Starred review from May 15, 2023
When narrator Rachel, a college student in County Cork, becomes friends and quickly roommates with her new bookshop-coworker James, it's as if no one else exists. The injokes, cozy nights huddled together in their moldy, freezing cottage apartment, and epic nights out--it's the early-twentysomething friendship of dreams. Readers may wonder why this isn't called The James Incident--but hold tight. Over the course of a year, as the pair dedicates themselves to moving to London and getting "real" jobs, the standstill economy and each friend's love affair with an unavailable man (Rachel's with head-in-the-clouds Carey and James' with married, closeted professor Fred) complicate their idyll and make it impossible to save money or their optimism. Rachel's job as a barely paid publishing intern working for Fred's wife isn't the door-opener she thought it would be, and James can only take so many encouraging passes on his pilot script. Then, two thirds of the way through, major drama unfolds. Adult and YA author O'Donoghue gives readers a quick-reading slow build that rests comfortably on strong characters, Rachel's conversational narration, and a crisp capture of the 2010s, from recession through Ireland's legalization of abortion and all the many shifts, mini to tectonic, therein.
COPYRIGHT(2023) Booklist, ALL RIGHTS RESERVED.
Starred review from April 15, 2023
A college student gets caught in the middle of a friend's romance in this delightful Irish novel. It's 2009, the height of the economic recession, and as the end of Rachel Murray's college degree looms, she can't help feeling worried about having chosen to study English given the lack of job prospects. But then she develops a crush on Fred Byrne, her Victorian literature professor, a "huge" and "passionate" man whose most alluring quality is that his "wife had been a student." Rachel's new friend James Devlin--who insists he isn't gay despite Rachel's strong suspicions to the contrary--pushes her to pursue her crush by arranging for Dr.
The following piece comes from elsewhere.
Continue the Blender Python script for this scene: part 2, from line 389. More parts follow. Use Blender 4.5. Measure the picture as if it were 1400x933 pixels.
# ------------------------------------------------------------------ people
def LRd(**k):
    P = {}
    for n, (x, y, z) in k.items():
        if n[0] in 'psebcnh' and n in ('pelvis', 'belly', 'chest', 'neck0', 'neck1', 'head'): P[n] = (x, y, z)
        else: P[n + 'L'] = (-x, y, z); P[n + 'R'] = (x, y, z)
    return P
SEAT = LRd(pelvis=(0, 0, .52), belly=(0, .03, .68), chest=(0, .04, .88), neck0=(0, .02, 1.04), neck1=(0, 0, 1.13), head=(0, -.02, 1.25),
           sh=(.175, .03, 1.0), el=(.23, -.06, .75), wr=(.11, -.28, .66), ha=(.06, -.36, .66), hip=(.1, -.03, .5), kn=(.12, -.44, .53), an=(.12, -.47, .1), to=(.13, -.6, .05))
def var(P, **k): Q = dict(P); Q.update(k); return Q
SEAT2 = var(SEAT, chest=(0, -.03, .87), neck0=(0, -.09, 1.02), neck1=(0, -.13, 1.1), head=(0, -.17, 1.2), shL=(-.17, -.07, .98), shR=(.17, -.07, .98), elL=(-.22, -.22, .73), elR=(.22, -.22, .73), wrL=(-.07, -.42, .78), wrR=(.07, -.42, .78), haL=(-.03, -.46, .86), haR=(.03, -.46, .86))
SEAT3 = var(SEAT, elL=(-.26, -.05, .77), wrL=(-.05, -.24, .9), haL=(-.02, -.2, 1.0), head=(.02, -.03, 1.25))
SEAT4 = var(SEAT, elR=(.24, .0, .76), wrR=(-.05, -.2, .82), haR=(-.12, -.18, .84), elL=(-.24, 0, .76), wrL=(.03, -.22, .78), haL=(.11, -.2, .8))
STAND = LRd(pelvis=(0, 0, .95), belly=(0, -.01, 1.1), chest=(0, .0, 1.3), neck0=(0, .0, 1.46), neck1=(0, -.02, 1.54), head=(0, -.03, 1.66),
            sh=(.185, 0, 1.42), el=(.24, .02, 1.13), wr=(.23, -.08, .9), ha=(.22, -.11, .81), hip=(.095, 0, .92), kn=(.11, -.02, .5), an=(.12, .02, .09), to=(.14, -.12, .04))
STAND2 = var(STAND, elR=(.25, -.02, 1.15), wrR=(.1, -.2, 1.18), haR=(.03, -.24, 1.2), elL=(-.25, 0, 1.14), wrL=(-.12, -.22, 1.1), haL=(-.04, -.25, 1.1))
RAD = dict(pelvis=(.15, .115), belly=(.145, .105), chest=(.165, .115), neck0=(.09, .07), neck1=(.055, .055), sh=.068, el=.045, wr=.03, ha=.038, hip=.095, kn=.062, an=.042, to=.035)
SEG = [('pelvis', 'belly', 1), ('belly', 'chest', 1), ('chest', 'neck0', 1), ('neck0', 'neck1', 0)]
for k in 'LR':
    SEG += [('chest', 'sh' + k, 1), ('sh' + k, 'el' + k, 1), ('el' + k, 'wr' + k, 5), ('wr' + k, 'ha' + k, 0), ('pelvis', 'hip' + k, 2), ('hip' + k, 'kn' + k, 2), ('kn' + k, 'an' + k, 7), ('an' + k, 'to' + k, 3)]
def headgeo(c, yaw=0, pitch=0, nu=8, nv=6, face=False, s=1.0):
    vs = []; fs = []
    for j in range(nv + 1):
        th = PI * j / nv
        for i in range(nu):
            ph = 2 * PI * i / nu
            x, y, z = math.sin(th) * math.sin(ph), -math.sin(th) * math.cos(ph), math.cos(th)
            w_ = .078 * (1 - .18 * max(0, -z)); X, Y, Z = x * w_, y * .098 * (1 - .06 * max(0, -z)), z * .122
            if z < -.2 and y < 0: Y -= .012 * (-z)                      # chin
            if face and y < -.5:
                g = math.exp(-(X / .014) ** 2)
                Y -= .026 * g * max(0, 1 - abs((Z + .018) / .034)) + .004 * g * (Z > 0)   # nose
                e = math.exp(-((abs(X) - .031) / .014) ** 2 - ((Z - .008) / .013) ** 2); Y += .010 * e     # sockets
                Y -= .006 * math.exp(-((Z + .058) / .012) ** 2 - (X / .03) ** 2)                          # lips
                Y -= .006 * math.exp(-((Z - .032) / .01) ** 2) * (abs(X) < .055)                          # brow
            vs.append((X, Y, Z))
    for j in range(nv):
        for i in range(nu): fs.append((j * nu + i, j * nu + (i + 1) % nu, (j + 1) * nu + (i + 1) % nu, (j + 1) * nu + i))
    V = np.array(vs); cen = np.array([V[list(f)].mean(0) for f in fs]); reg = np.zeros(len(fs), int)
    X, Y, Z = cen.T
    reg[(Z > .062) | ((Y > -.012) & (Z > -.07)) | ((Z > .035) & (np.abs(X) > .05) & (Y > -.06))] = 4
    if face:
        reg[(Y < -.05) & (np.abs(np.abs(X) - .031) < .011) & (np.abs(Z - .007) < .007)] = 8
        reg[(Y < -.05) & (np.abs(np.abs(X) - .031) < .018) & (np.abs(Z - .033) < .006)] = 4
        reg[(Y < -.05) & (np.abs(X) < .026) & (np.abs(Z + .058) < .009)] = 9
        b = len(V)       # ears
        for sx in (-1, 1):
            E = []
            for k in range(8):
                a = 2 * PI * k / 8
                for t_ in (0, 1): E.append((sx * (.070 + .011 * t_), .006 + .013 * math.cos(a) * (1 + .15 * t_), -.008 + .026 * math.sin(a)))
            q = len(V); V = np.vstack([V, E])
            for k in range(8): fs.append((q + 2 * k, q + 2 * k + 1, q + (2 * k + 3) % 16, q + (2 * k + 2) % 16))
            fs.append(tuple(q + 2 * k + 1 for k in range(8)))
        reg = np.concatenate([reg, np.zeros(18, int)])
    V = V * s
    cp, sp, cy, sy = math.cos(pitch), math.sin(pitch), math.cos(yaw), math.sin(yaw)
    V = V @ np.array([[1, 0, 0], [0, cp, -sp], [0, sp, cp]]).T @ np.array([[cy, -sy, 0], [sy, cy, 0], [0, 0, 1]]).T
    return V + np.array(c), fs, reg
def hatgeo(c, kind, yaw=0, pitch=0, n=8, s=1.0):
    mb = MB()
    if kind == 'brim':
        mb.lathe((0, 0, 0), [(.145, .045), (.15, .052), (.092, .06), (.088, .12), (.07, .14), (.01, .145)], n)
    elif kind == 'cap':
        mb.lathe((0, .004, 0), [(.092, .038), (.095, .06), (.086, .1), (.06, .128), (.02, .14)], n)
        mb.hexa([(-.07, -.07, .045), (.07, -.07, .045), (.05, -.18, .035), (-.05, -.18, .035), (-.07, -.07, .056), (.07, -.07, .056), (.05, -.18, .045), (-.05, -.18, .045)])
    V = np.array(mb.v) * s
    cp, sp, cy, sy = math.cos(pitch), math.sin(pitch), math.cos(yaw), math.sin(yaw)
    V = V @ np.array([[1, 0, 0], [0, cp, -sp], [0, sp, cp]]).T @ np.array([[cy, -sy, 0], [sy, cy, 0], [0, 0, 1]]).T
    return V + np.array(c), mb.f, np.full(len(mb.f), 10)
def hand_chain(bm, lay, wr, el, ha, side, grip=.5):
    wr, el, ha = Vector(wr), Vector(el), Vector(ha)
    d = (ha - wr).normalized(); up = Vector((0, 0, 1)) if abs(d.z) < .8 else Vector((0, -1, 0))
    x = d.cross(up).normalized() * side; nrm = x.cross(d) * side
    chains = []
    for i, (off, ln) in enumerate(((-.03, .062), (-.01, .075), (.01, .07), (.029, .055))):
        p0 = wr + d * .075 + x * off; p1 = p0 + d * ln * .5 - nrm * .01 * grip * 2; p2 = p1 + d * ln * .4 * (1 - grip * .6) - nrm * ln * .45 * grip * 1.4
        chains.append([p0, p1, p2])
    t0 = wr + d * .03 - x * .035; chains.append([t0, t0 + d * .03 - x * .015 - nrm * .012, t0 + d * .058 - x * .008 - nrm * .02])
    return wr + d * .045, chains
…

Byrne to have an event for his new book at the bookshop where they both work. At the reading, though, Dr. Byrne shows no interest in Rachel; instead, she walks in on him and James making out in the stockroom. This turns Rachel's life on its head, but not in the ways she expected: Her friendship with James becomes more intimate, and now she has to keep secrets for Dr. Byrne, which becomes more complicated when she starts working for his wife, Aideen. This deliciously complex set of entanglements lays the groundwork for the novel, O'Donoghue's first for adults to be published in the United States, and brings to mind the gossipy 19th-century novels Dr. Byrne might teach in class. But its true joys lie in the tremendously witty characters and their relationships: The real love story of this novel is not between James and Dr. Byrne, or Rachel and her own paramour, but between Rachel and James, whose codependent glee in each other's company will remind many readers of their own college friendships, especially those between women and queer men. A sensational new entry in the burgeoning millennial-novel genre.